1975: quando Hollywood decidiu encarar o mundo sem filtro

O documentário da Netflix sobre 1975, narrado por Jane Fonda, é muito mais interessante — e mais honesto — do que o slogan que o acompanha. Ao afirmar que aquele teria sido “o ano mais forte da história do cinema”, ele provoca, simplifica e exagera. Mas, passada a frase de efeito, o que o filme realmente propõe é algo mais sofisticado: uma leitura consistente de como arte, política e indústria se encontraram num ponto de inflexão e de como esse encontro ajuda a entender não apenas o cinema que veio depois, mas o mundo que vivemos hoje.

Minha discordância com o rótulo absoluto não invalida o diagnóstico central. Pelo contrário. O documentário é preciso ao tratar 1975 não como ápice técnico ou narrativo — esse posto ainda pertence, para mim, a 1939 —, mas como ano-síntese de uma virada moral. Hollywood vinha do trauma do Vietnã, do colapso institucional escancarado pelo Watergate e da erosão definitiva da confiança em autoridades e discursos oficiais. Isso não aparece nos filmes como tese explícita, mas como atmosfera: personagens exaustos, instituições corroídas, finais que se recusam a oferecer conforto.

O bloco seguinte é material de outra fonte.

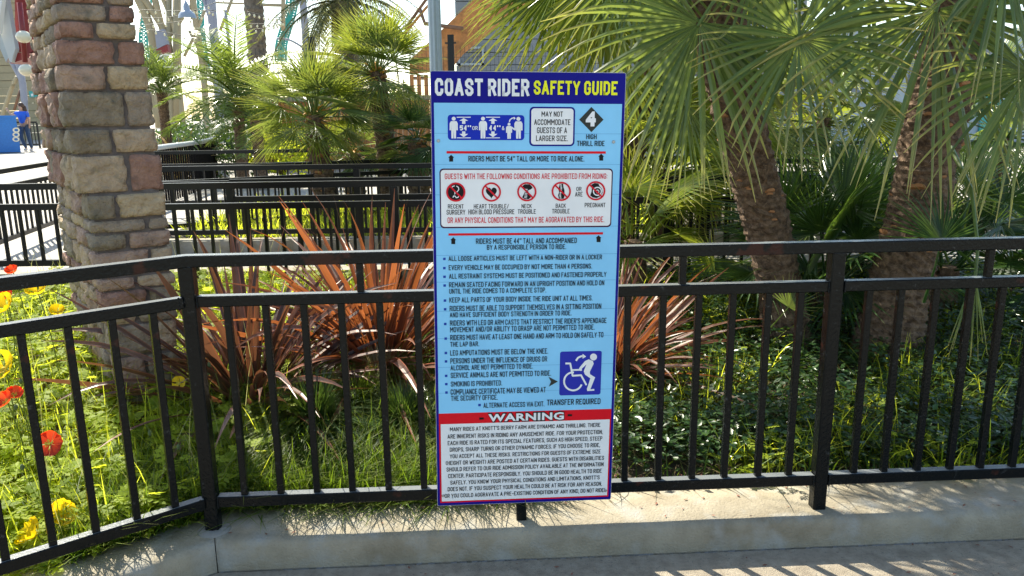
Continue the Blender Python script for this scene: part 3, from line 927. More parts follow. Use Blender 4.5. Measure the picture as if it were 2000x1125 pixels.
def textobj(name, m, items, off=0.006, l=5, th=0.14, bf=False):
    for it in items:
        b = MB()
        if bf: text(b, *it, l=l, off=off)
        else: ctext(b, *it, l=l, th=th)
        b.build(name, SM[m], sgn)
textobj('title_lettering', 'white', [('COAST RIDER', c1_, 92, 667, 105, 211)], th=0.205)
textobj('title_lettering', 'yellow', [('SAFETY GUIDE', c1_, 695, 1205, 119, 204)], th=0.185)
textobj('notice_lettering', 'black', [
 ('MAY NOT', c1_, 742, 872, 305, 337), ('ACCOMMODATE', c1_, 697, 918, 353, 388), ('GUESTS OF A', c1_, 714, 897, 402, 438), ('LARGER SIZE.', c1_, 708, 903, 452, 486),
 ('HIGH', c1_, 1014, 1078, 444, 474), ('THRILL RIDE', c1_, 958, 1126, 484, 516),
 ('RIDERS MUST BE 54" TALL OR MORE TO RIDE ALONE.', c1_, 296, 1003, 577, 610),
 ('RIDERS MUST BE 44" TALL AND ACCOMPANIED', c1_, 342, 957, 1077, 1110)], off=0.012)
textobj('notice_lettering', 'black', [
 ('BY A RESPONSIBLE PERSON TO RIDE.', c2_, 378, 905, 25, 58),
 ('RECENT', c1_, 171, 267, 871, 897), ('SURGERY', c1_, 163, 277, 904, 934), ('HEART TROUBLE/', c1_, 329, 542, 870, 897), ('HIGH BLOOD PRESSURE', c1_, 296, 576, 902, 932),
 ('NECK', c1_, 620, 682, 869, 895), ('TROUBLE', c1_, 597, 707, 901, 929), ('BACK', c1_, 828, 890, 867, 893), ('TROUBLE', c1_, 806, 913, 899, 927),
 ('OR', c1_, 954, 985, 765, 789), ('ARE', c1_, 946, 992, 795, 824), ('PREGNANT', c1_, 1005, 1131, 862, 889)], off=0.010)
textobj('condition_lettering', 'redtxt', [('GUESTS WITH THE FOLLOWING CONDITIONS ARE PROHIBITED FROM RIDING:', c1_, 152, 1143, 683, 717),
 ('OR ANY PHYSICAL CONDITIONS THAT MAY BE AGGRAVATED BY THIS RIDE.', c1_, 169, 1124, 948, 983)], off=0.012)
rules = [('ALL LOOSE ARTICLES MUST BE LEFT WITH A NON-RIDER OR IN A LOCKER',123,1143,97,129),
('EVERY VEHICLE MAY BE OCCUPIED BY NOT MORE THAN 4 PERSONS.',124,1077,157,190),
('ALL RESTRAINT SYSTEMS MUST BE POSITIONED AND FASTENED PROPERLY',126,1172,213,246),
('REMAIN SEATED FACING FORWARD IN AN UPRIGHT POSITION AND HOLD ON',126,1158,270,303),
('UNTIL THE RIDE COMES TO A COMPLETE STOP.',127,772,315,348),
('KEEP ALL PARTS OF YOUR BODY INSIDE THE RIDE UNIT AT ALL TIMES.',128,1080,370,404),
('RIDERS MUST BE ABLE TO SUPPORT THEMSELVES IN A SITTING POSITION',130,1138,425,460),
('AND HAVE SUFFICIENT BODY STRENGTH IN ORDER TO RIDE.',131,941,470,503),
("RIDERS WITH LEG OR ARM CASTS THAT RESTRICT THE RIDER'S APPENDAGE",132,1173,521,556),
('MOVEMENT AND/OR ABILITY TO GRASP ARE NOT PERMITTED TO RIDE.',133,1094,565,600),
('RIDERS MUST HAVE AT LEAST ONE HAND AND ARM TO HOLD ON SAFELY TO',134,1152,617,652),
('THE LAP BAR.',134,326,671,703),
('LEG AMPUTATIONS MUST BE BELOW THE KNEE.',134,785,722,757),
('PERSONS UNDER THE INFLUENCE OF DRUGS OR',135,778,775,810),
('ALCOHOL ARE NOT PERMITTED TO RIDE.',136,684,822,856),
('SERVICE ANIMALS ARE NOT PERMITTED TO RIDE.',137,804,870,905),
('SMOKING IS PROHIBITED.',138,479,932,966),
('COMPLIANCE CERTIFICATE MAY BE VIEWED AT',137,769,980,1016),
('THE SECURITY OFFICE.',139,450,1027,1061),
('ALTERNATE ACCESS VIA EXIT.',355,760,1073,1106),('TRANSFER REQUIRED',777,1133,1052,1090)]
textobj('rules_lettering', 'black', [(a, c2_, b, c, d, e) for a, b, c, d, e in rules], off=0.010)
warn = [("MANY RIDES AT KNOTT'S BERRY FARM ARE DYNAMIC AND THRILLING. THERE",190,1624,243,281),
("ARE INHERENT RISKS IN RIDING ANY AMUSEMENT RIDE. FOR YOUR PROTECTION,",167,1648,310,350),
("EACH RIDE IS RATED FOR ITS SPECIAL FEATURES, SUCH AS HIGH SPEED, STEEP",168,1643,373,412),
("DROPS, SHARP TURNS OR OTHER DYNAMIC FORCES. IF YOU CHOOSE TO RIDE,",188,1622,436,475),
("YOU ACCEPT ALL THESE RISKS. RESTRICTIONS FOR GUESTS OF EXTREME SIZE",188,1627,499,537),
("(HEIGHT OR WEIGHT) ARE POSTED AT CERTAIN RIDES. GUESTS WITH DISABILITIES",150,1660,561,600),
("SHOULD REFER TO OUR RIDE ADMISSION POLICY AVAILABLE AT THE INFORMATION",157,1655,622,661),
("CENTER. PARTICIPATE RESPONSIBLY. YOU SHOULD BE IN GOOD HEALTH TO RIDE",172,1637,685,724),
("SAFELY. YOU KNOW YOUR PHYSICAL CONDITIONS AND LIMITATIONS, KNOTT'S",193,1618,748,786),
("DOES NOT. IF YOU SUSPECT YOUR HEALTH COULD BE AT RISK FOR ANY REASON,",168,1640,809,848),
("OR YOU COULD AGGRAVATE A PRE-EXISTING CONDITION OF ANY KIND, DO NOT RIDE!",140,1668,872,910)]
textobj('warning_lettering', 'black', [(a, c3_, b, c, d, e) for a, b, c, d, e in warn], off=0.012)
textobj('warning_outline', 'black', [('WARNING', c3_, 549, 1284, 128, 200)], off=0.09, l=4, bf=True)
textobj('warning_title', 'white', [('WARNING', c3_, 556, 1277, 132, 196)], off=0.035, l=5, bf=True)
def cpoly(b, C_, pts, l): b.poly([sp3(*C_(x, y), l) for x, y in pts][::-1])
def cdisc(b, C_, x, y, r, l, n=24, ry=None):
    ry = ry or r
    cpoly(b, C_, [(x+r*math.cos(2*math.pi*k/n), y+ry*math.sin(2*math.pi*k/n)) for k in range(n)], l)
def cring(b, C_, x, y, r0_, r1_, l, n=28, a0=0, a1=360):
    for k in range(n):
        a, c = rad(a0+(a1-a0)*k/n), rad(a0+(a1-a0)*(k+1)/n)
        cpoly(b, C_, [(x+r0_*math.cos(a), y+r0_*math.sin(a)), (x+r1_*math.cos(a), y+r1_*math.sin(a)), (x+r1_*math.cos(c), y+r1_*math.sin(c)), (x+r0_*math.cos(c), y+r0_*math.sin(c))], l)
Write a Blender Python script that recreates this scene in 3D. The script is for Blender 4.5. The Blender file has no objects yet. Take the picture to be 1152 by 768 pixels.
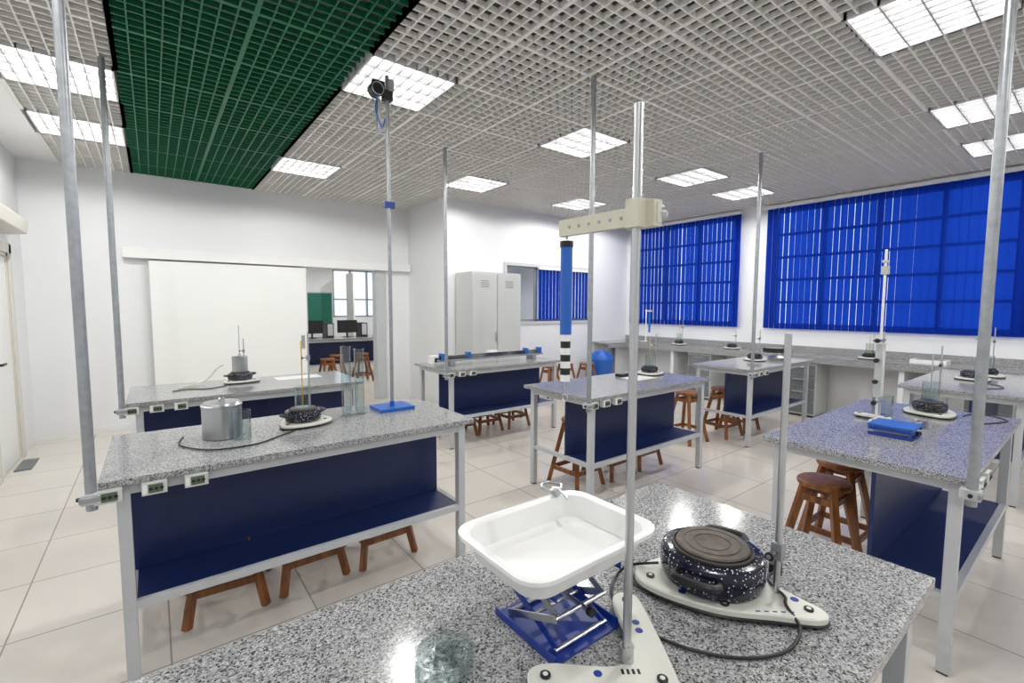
import bpy, bmesh, math, random
from mathutils import Vector, Matrix
random.seed(7)
sc=bpy.context.scene
try:
    sc.view_settings.view_transform='Standard'
    sc.view_settings.look='None'
    sc.view_settings.exposure=0.0
except Exception: pass

# ---------------------------------------------------------------- materials
def pmat(name,col,rough=0.5,metal=0.0,**kw):
    m=bpy.data.materials.new(name); m.use_nodes=True
    b=m.node_tree.nodes['Principled BSDF']
    b.inputs['Base Color'].default_value=(*col,1)
    b.inputs['Roughness'].default_value=rough
    b.inputs['Metallic'].default_value=metal
    for k,v in kw.items():
        k=k.replace('_',' ')
        if k in b.inputs: b.inputs[k].default_value=v
    return m
def noisy(m,scale=3,amt=0.06,bump=0.0,bscale=200):
    nt=m.node_tree; b=nt.nodes['Principled BSDF']; c=b.inputs['Base Color'].default_value[:3]
    g=nt.nodes.new('ShaderNodeNewGeometry')
    n=nt.nodes.new('ShaderNodeTexNoise'); n.inputs['Scale'].default_value=scale; n.inputs['Detail'].default_value=4
    nt.links.new(g.outputs['Position'],n.inputs['Vector'])
    r=nt.nodes.new('ShaderNodeValToRGB')
    r.color_ramp.elements[0].position=.3; r.color_ramp.elements[1].position=.7
    r.color_ramp.elements[0].color=(*[x*(1-amt) for x in c],1)
    r.color_ramp.elements[1].color=(*[min(1,x*(1+amt)) for x in c],1)
    nt.links.new(n.outputs['Fac'],r.inputs['Fac']); nt.links.new(r.outputs['Color'],b.inputs['Base Color'])
    if bump:
        n2=nt.nodes.new('ShaderNodeTexNoise'); n2.inputs['Scale'].default_value=bscale
        nt.links.new(g.outputs['Position'],n2.inputs['Vector'])
        bp=nt.nodes.new('ShaderNodeBump'); bp.inputs['Strength'].default_value=bump; bp.inputs['Distance'].default_value=.002
        nt.links.new(n2.outputs['Fac'],bp.inputs['Height']); nt.links.new(bp.outputs['Normal'],b.inputs['Normal'])
    return m
M={}
M['wall']=noisy(pmat('wall_paint',(.80,.81,.82),.55),1.2,.02,.1)
M['white']=pmat('white_paint',(.82,.82,.81),.4)
M['doorwhite']=pmat('door_laminate',(.86,.87,.85),.3)
M['beige']=pmat('beige_casing',(.70,.68,.62),.45)
M['grid']=pmat('white_grid',(.86,.84,.80),.5)
M['green']=pmat('green_grid',(.004,.13,.055),.5)
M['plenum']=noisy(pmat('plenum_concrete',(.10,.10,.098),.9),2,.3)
M['frame']=noisy(pmat('grey_enamel_steel',(.52,.54,.56),.35),5,.03)
M['navy']=noisy(pmat('navy_laminate',(.006,.018,.090),.38),4,.1)
M['steel']=pmat('brushed_steel',(.55,.56,.57),.3,1.0)
M['zinc']=noisy(pmat('galvanised_steel',(.36,.38,.40),.38,.6),30,.12)
M['chrome']=pmat('chrome',(.75,.76,.78),.12,1.0)
M['black']=pmat('black_plastic',(.012,.012,.013),.4)
M['dark']=pmat('cast_iron',(.045,.04,.036),.5,.3)
M['rust']=noisy(pmat('iron_disc',(.10,.08,.065),.5,.3),40,.35)
M['plast']=pmat('white_plastic',(.86,.86,.85),.25)
M['basewhite']=pmat('base_enamel',(.76,.76,.69),.3)
M['blue']=pmat('blue_paint',(.012,.045,.30),.35)
M['blue2']=pmat('bright_blue',(.015,.12,.50),.35)
M['cabinet']=noisy(pmat('grey_cabinet',(.56,.57,.56),.4),3,.02)
M['drawer']=pmat('drawer_grey',(.16,.17,.18),.4)
M['board']=pmat('green_board',(.01,.16,.11),.5)
M['cream']=pmat('cream_paint',(.60,.58,.47),.4)
M['brass']=pmat('yellow_liquid',(.75,.45,.04),.25)
M['socket']=pmat('socket_plate',(.62,.64,.60),.4)
M['ledgreen']=pmat('socket_insert',(.10,.14,.09),.4)
M['alu']=pmat('aluminium_frame',(.30,.32,.35),.4,.3)
M['reflector']=pmat('reflector',(.80,.80,.80),.3)
M['louver']=pmat('louver',(.50,.50,.50),.35)
M['screen']=pmat('monitor_black',(.008,.009,.01),.2)

def emit(name,col,s):
    m=bpy.data.materials.new(name); m.use_nodes=True; nt=m.node_tree; nt.nodes.clear()
    e=nt.nodes.new('ShaderNodeEmission'); e.inputs[0].default_value=(*col,1); e.inputs[1].default_value=s
    o=nt.nodes.new('ShaderNodeOutputMaterial'); nt.links.new(e.outputs[0],o.inputs[0]); return m
M['tube']=emit('fluorescent_tube',(1.0,.99,.98),14)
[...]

A escolha de Jane Fonda como narradora não é acessória. Sua voz carrega o peso simbólico exato para essa história. Não apenas por ter sido uma das figuras mais politicamente engajadas de Hollywood naquele período, mas porque sua própria trajetória corporifica o choque entre entretenimento, militância e reação conservadora. Ela não narra 1975 de fora; ela é parte do conflito que o filme analisa.

O documentário acerta ao aproximar obras muito distintas como expressões da mesma inquietação histórica. O nascimento do blockbuster moderno não surge em oposição ao cinema político, mas em tensão com ele. Jaws transforma o medo difuso e invisível em espetáculo, ecoando uma sociedade que já não sabe de onde vem a ameaça. Dog Day Afternoon converte um assalto em performance midiática e política. One Flew Over the Cuckoo’s Nest coloca a autoridade institucional no banco dos réus, num país recém-desperto para a ideia de que seus líderes mentiam sistematicamente.

O olhar retrospectivo é onde o filme se torna mais potente. Ao revisitar 1975, o documentário não está apenas celebrando clássicos, mas lendo o presente à luz do passado. A politização do cotidiano, a centralidade da mídia, a transformação do conflito em espetáculo e a desconfiança estrutural nas instituições estão ali, em estado embrionário. A diferença é que, naquele momento, Hollywood ainda conseguia metabolizar essas tensões em narrativas complexas, ambíguas e adultas.

Entender quem está por trás da câmera ajuda a explicar esse equilíbrio. O documentário é dirigido por Morgan Neville, um dos nomes mais sólidos do documentário americano contemporâneo quando o assunto é cultura como espelho social. Neville não é um historiador acadêmico do cinema nem um ensaísta puro; seu interesse está nos momentos de virada, quando sistemas começam a ranger. Em trabalhos anteriores, ele já mostrou habilidade para usar figuras, épocas ou movimentos aparentemente “seguros” como porta de entrada para discussões mais amplas sobre poder, indústria e sensibilidade coletiva.

Isso se reflete diretamente aqui. Neville não tenta provar, de forma definitiva, que 1975 foi “o melhor ano da história”. O ano funciona como personagem, como ponto de ebulição. Seu cinema é narrativo, acessível, mas nunca raso: a crítica está embutida, não sublinhada. Ele confia que o espectador chega pela provocação do título e fica pela densidade das conexões propostas.

Há ainda uma ironia silenciosa que o filme sugere com inteligência. 1975 marca tanto o auge dessa liberdade criativa quanto o início de sua corrosão. O sucesso industrial que nasce ali reorganiza Hollywood e prepara o terreno para um cinema cada vez mais guiado por números, menos tolerante ao risco autoral. O mesmo ano que consagra a ousadia começa, paradoxalmente, a limitar seu espaço.

Por isso, o documentário funciona melhor quando entendido não como ranking histórico, mas como ensaio sobre ciclos. Ele parte do princípio de que o cinema reage ao mundo — e que, em momentos de convulsão política e social, a arte tende a se tornar mais incômoda, mais política, mais reveladora. Nesse sentido, 1975 não é “o melhor ano da história”, mas é um espelho perturbador. Um momento em que Hollywood decidiu olhar para o país sem maquiagem — algo que, meio século depois, seguimos tentando fazer.

Vale muito ser visto. Não pelo exagero do título, mas pela clareza com que conecta cinema, política e presente.